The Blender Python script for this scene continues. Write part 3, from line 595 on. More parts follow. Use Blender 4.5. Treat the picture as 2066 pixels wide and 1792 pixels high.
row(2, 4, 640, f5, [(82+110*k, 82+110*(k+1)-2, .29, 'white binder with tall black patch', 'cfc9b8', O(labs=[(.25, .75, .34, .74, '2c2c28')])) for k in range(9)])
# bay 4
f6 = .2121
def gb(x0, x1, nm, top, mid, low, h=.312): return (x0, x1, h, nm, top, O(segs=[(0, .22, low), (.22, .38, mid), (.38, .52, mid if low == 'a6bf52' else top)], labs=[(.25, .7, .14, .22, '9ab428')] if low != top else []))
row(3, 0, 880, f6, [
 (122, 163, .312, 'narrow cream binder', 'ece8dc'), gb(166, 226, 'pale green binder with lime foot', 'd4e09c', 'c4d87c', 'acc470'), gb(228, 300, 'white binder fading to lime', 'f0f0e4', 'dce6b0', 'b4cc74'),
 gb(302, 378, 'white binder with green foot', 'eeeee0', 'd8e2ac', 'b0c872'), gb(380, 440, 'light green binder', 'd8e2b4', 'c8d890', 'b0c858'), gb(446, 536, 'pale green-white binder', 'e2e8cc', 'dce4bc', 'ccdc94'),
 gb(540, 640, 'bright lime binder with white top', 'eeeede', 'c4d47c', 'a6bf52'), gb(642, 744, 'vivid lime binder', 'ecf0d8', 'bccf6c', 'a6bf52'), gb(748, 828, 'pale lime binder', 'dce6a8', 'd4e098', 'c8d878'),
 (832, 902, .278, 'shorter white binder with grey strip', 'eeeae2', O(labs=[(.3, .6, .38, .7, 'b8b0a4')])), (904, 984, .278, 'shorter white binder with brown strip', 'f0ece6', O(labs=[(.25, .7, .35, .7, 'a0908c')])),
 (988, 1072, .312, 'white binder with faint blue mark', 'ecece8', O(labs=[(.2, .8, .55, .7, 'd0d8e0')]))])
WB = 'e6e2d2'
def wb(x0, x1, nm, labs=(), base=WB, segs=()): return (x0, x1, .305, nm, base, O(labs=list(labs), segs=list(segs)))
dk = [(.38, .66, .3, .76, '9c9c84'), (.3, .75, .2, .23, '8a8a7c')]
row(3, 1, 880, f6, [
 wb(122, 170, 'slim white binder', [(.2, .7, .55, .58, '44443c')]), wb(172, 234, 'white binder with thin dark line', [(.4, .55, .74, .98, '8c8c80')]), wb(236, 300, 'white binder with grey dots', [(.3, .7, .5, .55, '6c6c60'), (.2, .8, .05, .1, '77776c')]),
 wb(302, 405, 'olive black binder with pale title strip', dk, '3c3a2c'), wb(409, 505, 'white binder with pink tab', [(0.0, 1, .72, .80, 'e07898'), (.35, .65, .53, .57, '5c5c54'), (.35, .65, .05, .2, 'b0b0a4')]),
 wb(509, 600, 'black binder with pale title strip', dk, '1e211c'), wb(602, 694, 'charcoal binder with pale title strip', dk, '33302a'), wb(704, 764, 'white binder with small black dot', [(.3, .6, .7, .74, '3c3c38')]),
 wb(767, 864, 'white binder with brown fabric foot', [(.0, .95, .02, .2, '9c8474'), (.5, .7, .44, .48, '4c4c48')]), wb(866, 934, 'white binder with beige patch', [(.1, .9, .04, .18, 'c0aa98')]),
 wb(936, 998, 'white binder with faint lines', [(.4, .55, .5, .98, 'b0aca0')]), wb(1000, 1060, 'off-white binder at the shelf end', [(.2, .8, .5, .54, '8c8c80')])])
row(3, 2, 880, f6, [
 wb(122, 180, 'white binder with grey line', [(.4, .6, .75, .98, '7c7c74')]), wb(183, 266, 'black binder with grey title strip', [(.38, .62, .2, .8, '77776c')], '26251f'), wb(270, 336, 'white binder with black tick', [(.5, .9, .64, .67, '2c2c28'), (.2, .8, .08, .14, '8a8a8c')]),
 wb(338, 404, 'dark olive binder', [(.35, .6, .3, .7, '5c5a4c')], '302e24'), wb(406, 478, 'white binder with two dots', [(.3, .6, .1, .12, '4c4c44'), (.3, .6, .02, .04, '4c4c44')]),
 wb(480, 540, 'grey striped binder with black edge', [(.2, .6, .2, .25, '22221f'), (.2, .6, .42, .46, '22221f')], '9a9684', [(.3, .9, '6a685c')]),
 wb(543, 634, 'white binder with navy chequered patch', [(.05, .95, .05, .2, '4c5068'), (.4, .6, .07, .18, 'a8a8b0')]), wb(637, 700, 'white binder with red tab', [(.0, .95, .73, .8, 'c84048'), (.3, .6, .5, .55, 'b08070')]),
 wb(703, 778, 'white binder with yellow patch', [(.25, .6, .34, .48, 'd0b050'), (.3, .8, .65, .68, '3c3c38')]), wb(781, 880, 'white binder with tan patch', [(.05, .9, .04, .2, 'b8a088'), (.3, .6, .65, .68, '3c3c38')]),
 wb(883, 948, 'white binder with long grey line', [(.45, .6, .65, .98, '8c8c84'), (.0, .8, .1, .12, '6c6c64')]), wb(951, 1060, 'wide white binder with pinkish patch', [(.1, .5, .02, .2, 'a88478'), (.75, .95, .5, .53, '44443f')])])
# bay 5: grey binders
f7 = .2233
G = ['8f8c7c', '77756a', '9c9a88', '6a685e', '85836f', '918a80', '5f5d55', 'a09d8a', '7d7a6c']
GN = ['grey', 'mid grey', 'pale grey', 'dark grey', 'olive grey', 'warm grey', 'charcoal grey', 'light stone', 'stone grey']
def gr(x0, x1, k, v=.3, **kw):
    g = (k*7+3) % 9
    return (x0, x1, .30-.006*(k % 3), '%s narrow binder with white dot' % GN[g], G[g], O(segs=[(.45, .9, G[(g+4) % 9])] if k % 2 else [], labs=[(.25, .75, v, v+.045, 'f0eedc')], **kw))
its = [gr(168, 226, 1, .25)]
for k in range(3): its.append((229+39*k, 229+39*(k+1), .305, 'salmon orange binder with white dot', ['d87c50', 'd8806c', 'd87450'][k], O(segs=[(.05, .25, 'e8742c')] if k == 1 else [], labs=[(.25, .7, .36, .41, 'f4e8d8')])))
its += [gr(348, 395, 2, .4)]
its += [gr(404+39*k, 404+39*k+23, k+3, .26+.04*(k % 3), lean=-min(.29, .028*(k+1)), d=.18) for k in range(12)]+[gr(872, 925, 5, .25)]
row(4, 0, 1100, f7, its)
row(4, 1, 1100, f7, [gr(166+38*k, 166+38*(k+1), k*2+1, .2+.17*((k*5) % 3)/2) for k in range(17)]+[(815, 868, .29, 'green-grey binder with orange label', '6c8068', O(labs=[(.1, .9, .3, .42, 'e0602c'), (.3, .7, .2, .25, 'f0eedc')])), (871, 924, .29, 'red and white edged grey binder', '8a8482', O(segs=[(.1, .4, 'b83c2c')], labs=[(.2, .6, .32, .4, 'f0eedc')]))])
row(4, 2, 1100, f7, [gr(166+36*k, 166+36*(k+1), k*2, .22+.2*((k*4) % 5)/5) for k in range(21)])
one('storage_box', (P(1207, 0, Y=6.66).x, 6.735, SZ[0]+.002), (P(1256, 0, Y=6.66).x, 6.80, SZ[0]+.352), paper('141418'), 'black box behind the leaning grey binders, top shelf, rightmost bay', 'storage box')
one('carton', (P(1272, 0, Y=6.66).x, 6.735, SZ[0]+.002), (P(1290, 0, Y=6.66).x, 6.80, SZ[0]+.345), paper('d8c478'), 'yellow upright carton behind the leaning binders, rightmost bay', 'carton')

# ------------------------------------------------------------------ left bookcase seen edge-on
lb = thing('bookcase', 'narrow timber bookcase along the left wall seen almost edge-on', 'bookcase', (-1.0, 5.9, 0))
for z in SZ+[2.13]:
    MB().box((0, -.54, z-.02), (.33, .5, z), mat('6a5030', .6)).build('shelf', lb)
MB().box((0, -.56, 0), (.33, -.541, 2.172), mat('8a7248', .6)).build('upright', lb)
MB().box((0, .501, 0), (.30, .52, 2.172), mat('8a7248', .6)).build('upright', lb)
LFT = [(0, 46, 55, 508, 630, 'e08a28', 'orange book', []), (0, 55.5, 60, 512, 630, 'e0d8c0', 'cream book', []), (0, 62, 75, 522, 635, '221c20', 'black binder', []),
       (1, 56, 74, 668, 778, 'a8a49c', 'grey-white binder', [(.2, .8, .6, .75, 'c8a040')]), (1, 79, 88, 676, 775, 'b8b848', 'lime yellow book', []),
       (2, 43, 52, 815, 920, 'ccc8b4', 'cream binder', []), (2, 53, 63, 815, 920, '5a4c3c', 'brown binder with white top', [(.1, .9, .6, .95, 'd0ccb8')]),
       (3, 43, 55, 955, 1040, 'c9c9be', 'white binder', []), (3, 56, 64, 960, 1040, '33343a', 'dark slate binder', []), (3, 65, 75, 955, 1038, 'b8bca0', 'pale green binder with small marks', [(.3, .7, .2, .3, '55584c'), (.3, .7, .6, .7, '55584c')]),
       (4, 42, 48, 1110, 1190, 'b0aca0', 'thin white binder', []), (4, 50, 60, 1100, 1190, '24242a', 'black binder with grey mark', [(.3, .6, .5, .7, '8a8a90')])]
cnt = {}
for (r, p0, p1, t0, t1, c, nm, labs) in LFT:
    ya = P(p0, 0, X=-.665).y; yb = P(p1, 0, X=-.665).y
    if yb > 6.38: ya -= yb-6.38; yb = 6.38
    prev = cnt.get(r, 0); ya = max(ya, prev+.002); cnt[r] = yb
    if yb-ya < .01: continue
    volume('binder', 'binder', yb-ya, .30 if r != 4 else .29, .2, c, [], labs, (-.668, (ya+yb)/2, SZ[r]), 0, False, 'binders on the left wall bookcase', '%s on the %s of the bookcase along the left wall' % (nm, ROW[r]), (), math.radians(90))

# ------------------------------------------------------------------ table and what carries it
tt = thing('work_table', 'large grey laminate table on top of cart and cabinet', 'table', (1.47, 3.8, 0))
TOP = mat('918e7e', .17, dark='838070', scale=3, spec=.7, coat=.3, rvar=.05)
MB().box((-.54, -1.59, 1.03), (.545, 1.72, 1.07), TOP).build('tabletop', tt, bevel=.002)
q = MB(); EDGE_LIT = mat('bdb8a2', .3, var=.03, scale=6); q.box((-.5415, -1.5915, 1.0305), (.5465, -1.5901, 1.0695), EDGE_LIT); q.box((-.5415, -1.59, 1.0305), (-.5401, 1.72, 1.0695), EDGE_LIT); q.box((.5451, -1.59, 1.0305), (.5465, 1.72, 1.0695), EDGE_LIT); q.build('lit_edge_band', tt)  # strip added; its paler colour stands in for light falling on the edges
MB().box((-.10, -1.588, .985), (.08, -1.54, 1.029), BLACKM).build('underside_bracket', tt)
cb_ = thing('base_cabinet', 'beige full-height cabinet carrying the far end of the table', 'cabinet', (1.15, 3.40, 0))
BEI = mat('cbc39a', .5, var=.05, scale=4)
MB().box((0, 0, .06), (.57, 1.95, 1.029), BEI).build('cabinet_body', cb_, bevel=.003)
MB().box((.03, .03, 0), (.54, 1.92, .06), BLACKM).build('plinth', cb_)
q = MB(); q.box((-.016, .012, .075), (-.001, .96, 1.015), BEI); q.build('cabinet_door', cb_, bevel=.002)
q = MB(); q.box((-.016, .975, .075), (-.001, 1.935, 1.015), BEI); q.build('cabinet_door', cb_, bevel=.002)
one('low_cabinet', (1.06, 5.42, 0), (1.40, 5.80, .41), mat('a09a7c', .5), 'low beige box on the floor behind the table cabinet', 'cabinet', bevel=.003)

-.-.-

### Task directions
Wherever "wide" shows up in a line, copy that line.

### The output
The Blender Python script for this scene continues. Write part 3, from line 595 on. More parts follow. Use Blender 4.5. Treat the picture as 2066 pixels wide and 1792 pixels high.
 wb(883, 948, 'white binder with long grey line', [(.45, .6, .65, .98, '8c8c84'), (.0, .8, .1, .12, '6c6c64')]), wb(951, 1060, 'wide white binder with pinkish patch', [(.1, .5, .02, .2, 'a88478'), (.75, .95, .5, .53, '44443f')])])